## YOUR OBJECTIVE
Everything from the first line of the data through the line with "o = obj('mould_specks', ds, M_DIRT, cab);" is to be echoed exactly, minus the pictures.

## RECORDED INFORMATION
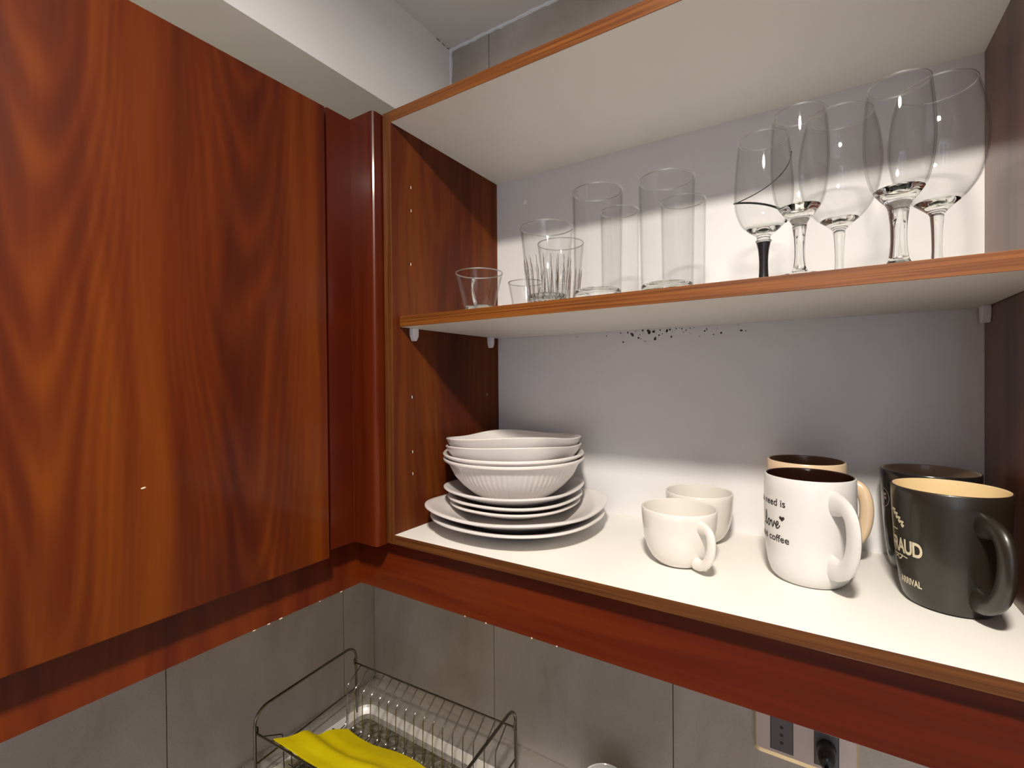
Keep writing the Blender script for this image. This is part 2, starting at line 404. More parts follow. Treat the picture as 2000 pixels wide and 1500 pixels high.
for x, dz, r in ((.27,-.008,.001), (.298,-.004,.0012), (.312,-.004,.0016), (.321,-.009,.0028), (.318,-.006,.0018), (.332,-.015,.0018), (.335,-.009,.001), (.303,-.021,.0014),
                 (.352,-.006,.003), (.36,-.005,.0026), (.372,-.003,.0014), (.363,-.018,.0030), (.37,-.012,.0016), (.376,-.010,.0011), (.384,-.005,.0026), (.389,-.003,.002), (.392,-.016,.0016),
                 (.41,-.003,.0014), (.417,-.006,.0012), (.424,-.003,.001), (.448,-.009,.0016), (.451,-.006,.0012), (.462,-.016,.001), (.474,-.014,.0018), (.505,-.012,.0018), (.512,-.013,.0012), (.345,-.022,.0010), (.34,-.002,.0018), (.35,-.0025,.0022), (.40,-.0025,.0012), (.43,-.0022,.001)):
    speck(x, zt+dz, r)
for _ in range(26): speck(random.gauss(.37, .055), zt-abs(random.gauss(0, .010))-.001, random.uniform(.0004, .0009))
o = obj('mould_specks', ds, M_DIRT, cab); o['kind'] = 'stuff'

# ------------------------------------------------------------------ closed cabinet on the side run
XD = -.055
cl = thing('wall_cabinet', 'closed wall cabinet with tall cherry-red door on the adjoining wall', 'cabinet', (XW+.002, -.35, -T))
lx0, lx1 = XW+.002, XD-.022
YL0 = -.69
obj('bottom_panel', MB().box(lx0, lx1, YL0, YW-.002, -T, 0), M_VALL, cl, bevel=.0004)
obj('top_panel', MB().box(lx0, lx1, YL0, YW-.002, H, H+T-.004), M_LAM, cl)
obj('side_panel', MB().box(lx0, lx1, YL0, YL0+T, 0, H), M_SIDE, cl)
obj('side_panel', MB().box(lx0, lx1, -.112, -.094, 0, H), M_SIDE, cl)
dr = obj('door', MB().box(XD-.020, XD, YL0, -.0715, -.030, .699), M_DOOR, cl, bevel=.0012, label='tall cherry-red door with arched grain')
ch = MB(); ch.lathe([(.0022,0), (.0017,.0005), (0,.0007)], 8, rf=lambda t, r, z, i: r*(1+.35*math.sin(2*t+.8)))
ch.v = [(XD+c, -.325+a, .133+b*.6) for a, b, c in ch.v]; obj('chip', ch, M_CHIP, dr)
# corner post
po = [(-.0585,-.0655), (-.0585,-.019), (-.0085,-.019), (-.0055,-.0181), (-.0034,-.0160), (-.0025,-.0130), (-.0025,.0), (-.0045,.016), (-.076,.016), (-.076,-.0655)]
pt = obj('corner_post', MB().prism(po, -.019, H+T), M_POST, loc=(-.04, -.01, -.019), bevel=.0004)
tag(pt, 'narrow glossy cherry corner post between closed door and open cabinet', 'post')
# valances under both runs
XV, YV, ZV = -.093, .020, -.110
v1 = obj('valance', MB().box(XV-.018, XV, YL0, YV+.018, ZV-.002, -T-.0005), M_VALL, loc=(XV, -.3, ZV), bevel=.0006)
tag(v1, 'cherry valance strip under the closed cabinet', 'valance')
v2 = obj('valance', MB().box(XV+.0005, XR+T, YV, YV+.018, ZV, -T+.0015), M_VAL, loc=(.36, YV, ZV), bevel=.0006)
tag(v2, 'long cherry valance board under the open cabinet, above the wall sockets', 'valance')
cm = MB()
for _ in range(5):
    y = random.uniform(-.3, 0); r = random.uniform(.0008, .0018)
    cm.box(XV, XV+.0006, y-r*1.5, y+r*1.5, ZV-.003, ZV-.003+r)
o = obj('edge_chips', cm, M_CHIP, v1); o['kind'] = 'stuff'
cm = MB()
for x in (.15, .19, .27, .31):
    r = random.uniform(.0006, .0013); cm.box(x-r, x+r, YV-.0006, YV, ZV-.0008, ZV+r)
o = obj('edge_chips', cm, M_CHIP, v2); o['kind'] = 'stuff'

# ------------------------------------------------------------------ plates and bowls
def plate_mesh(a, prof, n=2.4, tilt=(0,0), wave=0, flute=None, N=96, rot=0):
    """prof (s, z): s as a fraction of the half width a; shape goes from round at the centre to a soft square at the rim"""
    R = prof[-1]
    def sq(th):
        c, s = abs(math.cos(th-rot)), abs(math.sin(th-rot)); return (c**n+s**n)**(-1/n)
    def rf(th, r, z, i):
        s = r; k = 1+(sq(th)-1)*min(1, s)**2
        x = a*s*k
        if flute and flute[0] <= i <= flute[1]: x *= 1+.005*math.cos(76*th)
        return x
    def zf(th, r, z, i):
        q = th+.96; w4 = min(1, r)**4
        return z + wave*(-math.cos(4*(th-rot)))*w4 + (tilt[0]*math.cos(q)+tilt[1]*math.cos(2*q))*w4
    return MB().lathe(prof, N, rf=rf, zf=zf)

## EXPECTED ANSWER
Keep writing the Blender script for this image. This is part 2, starting at line 404. More parts follow. Treat the picture as 2000 pixels wide and 1500 pixels high.
for x, dz, r in ((.27,-.008,.001), (.298,-.004,.0012), (.312,-.004,.0016), (.321,-.009,.0028), (.318,-.006,.0018), (.332,-.015,.0018), (.335,-.009,.001), (.303,-.021,.0014),
                 (.352,-.006,.003), (.36,-.005,.0026), (.372,-.003,.0014), (.363,-.018,.0030), (.37,-.012,.0016), (.376,-.010,.0011), (.384,-.005,.0026), (.389,-.003,.002), (.392,-.016,.0016),
                 (.41,-.003,.0014), (.417,-.006,.0012), (.424,-.003,.001), (.448,-.009,.0016), (.451,-.006,.0012), (.462,-.016,.001), (.474,-.014,.0018), (.505,-.012,.0018), (.512,-.013,.0012), (.345,-.022,.0010), (.34,-.002,.0018), (.35,-.0025,.0022), (.40,-.0025,.0012), (.43,-.0022,.001)):
    speck(x, zt+dz, r)
for _ in range(26): speck(random.gauss(.37, .055), zt-abs(random.gauss(0, .010))-.001, random.uniform(.0004, .0009))
o = obj('mould_specks', ds, M_DIRT, cab); o['kind'] = 'stuff'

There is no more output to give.